Failure: Lab is a speaker-audience experience modeled after TED (Technology, Entertainment, Design); but unlike TED’s frequent focus on success stories, Failure: Lab showcases stories of failure – and it instructs speakers not to provide lessons learned. Figuring out those lessons is the role of the audience, not the presenters.

Of course, one of life’s most bountiful laboratories of failure is sports. At least 50 percent of the participants in any athletic contest do not win. Sometimes it’s just one competitor out of 10 or 100 or 1,000 who wins.

In MHSAA tournaments, all but one team in each class or division ends the season with a loss. In basketball this past winter, only four of 729 high schools that sponsored boys varsity basketball ended the season with a victory.

It’s a fact; sports is a failure lab.

In the spirit of Failure: Lab, I won’t offer a defense or an explanation of the lessons learned. You’re the audience; you figure it out. Why do we go to so much time and effort to create this laboratory?

Late Start

August 11, 2015

Business took me to Indianapolis for a meeting on Thursday, July 30. Of the eight other meeting participants, four lived in Indiana, three lived in Georgia and one in Montana.

I learned that school was already in session for many schools of both Indiana and Georgia, four weeks prior to the start of classes for most Montana schools ... and six weeks before state law allows public schools to commence classes for students in Michigan.

These dramatic differences undermine any seriousness or sense of urgency in this state’s efforts to improve public education.

The scene that replays in my memory is of an all-district in-service day at a Michigan school district where the staff was busy in the cafeteria, while the students lounged outside the school and milled about the school halls, bored.

“Our kids are already here and ready to be in class,” the school superintendent told me; “but state law penalizes us if we dare to begin teaching them.”
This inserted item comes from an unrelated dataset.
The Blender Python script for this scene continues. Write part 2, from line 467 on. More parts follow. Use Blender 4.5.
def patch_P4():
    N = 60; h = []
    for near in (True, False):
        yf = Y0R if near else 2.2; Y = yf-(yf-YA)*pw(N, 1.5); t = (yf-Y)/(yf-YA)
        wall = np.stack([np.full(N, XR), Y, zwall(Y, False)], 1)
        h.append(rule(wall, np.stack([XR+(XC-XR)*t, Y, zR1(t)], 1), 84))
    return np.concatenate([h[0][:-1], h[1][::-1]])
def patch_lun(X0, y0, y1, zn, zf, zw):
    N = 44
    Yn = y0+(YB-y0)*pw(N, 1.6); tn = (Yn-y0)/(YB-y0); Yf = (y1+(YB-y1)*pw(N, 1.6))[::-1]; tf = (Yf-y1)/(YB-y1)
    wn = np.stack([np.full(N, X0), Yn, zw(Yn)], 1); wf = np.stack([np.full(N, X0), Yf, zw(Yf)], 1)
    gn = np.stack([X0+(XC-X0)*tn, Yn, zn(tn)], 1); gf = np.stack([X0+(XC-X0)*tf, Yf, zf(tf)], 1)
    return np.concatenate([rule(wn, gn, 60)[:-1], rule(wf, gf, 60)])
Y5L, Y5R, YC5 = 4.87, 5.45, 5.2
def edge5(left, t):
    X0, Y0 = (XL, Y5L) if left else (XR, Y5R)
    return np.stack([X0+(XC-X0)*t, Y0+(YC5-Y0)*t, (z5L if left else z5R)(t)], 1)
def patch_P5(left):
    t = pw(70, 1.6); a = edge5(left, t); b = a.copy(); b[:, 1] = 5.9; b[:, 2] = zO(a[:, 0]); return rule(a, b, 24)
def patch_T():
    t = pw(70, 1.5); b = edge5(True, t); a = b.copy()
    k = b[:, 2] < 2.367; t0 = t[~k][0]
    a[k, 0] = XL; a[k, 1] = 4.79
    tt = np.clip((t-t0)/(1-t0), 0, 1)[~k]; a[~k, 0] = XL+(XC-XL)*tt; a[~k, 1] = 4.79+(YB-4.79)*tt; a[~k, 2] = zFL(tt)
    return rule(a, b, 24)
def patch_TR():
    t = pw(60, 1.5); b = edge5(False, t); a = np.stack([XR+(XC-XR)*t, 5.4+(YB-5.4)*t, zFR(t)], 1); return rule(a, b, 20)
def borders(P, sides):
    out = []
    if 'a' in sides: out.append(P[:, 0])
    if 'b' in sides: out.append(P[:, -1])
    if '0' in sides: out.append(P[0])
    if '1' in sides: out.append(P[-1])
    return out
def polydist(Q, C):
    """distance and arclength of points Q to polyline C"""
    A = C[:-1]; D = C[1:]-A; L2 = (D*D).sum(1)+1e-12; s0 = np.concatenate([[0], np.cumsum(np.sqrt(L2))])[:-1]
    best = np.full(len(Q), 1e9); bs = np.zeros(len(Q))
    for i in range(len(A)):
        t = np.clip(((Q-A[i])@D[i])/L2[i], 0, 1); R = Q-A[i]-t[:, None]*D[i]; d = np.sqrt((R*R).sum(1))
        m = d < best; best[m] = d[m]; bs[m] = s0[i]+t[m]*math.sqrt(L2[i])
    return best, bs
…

I think of this as school sports teams and marching bands and cheerleaders are already hard at work this week honing their skills in extracurricular activities. Wouldn’t it be great if lawmakers would allow our students to be doing the same in academic classrooms?

If our students are lagging behind academically, it might have something to do with the fact that they start each year two or three laps behind kids in other states.